Con
algunas de mis ilusiones me ocurre lo mismo que con las galletas que mojo en el
café con leche, cuando estoy a punto de llevármelas a la boca, se me rompen, se
caen y me salpican, dejándome con la boca abierta y con cara de idiota.
Y es que últimamente tengo la sensación de que
es posible tocar el cielo, rozarlo con la punta de los dedos y sin embargo
hacerlo sin despegar los pies del mismo infierno. Cielo e infierno contenidos en poco menos de un metro
sesenta. Mirar hacia arriba por no mirar hacia abajo.
Cada día subo un peldaño de esta escalera que
es la vida, a veces dos e incluso tres, sin contar los que ya he subido, sin
contar los que me faltan, pero cuando me canso, no puedo evitar pensar en los
que usan el ascensor y suben y bajan y bajan y suben sólo con darle a un botón.

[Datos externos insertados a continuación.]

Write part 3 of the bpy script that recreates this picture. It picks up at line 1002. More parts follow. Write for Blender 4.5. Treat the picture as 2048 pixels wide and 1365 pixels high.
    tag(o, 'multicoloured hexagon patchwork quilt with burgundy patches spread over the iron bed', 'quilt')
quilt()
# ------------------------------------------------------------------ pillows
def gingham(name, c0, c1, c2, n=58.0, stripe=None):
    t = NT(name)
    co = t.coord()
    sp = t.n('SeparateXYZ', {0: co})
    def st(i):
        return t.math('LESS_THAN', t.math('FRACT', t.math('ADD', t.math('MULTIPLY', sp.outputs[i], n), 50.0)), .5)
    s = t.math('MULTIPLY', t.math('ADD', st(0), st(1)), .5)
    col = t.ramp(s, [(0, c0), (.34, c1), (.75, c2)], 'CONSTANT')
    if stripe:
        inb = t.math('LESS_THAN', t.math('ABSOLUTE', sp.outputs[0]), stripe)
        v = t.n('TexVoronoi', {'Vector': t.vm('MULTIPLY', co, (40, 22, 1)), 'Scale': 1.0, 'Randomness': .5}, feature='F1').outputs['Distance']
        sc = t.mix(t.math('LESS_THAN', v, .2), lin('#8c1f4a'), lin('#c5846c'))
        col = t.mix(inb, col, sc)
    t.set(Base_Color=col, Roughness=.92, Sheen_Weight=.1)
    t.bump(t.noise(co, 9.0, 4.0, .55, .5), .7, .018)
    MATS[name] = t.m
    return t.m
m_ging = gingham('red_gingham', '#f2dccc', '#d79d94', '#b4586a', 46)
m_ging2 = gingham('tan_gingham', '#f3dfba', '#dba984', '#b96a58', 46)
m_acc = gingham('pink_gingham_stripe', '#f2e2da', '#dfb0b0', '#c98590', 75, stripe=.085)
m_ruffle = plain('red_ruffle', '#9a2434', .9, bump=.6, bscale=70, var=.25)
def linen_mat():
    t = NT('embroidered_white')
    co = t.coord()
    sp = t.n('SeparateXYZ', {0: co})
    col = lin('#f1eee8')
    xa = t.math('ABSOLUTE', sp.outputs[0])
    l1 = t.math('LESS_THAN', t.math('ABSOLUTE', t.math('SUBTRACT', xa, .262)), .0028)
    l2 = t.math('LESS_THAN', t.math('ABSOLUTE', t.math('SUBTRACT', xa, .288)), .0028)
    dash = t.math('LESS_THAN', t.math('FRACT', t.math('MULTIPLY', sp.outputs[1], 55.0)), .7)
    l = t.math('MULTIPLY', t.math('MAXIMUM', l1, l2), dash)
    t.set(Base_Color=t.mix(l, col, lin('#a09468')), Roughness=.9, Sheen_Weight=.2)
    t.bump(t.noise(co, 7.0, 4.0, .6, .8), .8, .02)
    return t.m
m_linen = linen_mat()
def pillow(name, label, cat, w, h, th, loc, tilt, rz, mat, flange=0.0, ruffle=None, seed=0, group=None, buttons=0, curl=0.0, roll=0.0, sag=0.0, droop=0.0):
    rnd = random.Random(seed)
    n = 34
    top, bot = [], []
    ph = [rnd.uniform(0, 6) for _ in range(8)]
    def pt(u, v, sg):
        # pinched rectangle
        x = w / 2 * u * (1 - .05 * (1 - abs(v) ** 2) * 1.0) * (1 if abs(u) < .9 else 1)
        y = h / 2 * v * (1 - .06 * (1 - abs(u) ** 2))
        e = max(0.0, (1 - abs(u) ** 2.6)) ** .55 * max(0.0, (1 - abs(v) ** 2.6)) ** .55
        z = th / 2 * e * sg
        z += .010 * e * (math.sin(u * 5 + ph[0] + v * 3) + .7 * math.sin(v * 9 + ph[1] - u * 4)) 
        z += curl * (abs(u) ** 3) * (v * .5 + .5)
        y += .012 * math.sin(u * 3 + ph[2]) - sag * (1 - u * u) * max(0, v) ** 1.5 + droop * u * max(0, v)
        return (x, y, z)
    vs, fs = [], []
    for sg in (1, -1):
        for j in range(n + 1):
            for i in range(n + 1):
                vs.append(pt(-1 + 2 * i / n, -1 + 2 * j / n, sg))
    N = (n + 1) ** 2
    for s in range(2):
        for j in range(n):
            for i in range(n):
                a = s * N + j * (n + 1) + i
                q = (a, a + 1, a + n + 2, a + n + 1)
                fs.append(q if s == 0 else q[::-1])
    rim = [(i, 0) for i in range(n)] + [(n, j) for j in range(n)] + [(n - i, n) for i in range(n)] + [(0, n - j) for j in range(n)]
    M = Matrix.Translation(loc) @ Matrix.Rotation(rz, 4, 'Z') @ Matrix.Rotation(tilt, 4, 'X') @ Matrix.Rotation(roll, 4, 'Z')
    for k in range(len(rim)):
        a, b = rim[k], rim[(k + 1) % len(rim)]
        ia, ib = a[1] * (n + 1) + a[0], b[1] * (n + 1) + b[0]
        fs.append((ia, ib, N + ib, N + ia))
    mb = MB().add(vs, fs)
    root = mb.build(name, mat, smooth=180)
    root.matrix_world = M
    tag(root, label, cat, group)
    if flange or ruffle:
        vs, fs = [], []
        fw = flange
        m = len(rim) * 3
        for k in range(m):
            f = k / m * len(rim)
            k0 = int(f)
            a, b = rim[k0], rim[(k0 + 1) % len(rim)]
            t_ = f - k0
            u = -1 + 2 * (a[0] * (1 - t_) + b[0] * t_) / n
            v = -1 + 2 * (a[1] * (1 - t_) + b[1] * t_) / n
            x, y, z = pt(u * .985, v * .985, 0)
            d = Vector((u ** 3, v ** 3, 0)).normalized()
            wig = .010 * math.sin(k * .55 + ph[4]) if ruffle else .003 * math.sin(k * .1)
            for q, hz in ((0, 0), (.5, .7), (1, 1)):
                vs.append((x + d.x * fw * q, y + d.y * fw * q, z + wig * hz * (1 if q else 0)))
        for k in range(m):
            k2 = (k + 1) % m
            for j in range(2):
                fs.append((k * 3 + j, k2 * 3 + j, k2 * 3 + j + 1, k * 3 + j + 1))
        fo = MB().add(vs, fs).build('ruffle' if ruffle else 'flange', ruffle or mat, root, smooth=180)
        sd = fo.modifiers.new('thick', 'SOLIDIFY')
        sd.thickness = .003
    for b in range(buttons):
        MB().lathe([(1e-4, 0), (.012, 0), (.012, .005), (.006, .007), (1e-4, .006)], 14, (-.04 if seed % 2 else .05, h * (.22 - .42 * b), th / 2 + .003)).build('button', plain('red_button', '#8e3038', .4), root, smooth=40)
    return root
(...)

Sé que es poco práctico mirar el huerto ajeno,
porque dicen que cada uno recoge lo que siembra y quien siembra vientos recoge
tempestades, pero por más que riego mi huerto, que lo abono, que lo cuido, vivo
con la incertidumbre de que una ventisca o una tormenta de granizo acabe con lo
sembrado durante años.
También soy consciente de que la peor plaga
posible es siempre la desilusión, por eso intento desayunármela cada mañana
porque, si me la ceno, la termino por soñar y al despertar ni me acuerdo.
Pero
soy fuerte porque sé que soy débil, porque me conozco como el peor de mis
enemigos y me quiero como el mejor de mis amigos. Así que
sé que siempre me tendré a mí misma, y compraré cuantas galletas necesite llevarme a la boca, subiré
los peldaños de dos en dos si es preciso y haré de mi huerto un invernadero
para que mi cosecha sea a prueba de tormentas.
Y
si alguna vez toco el cielo con la palma de la mano y no con la punta de los
dedos, me acordaré de cuando mis pies pisaron el infierno.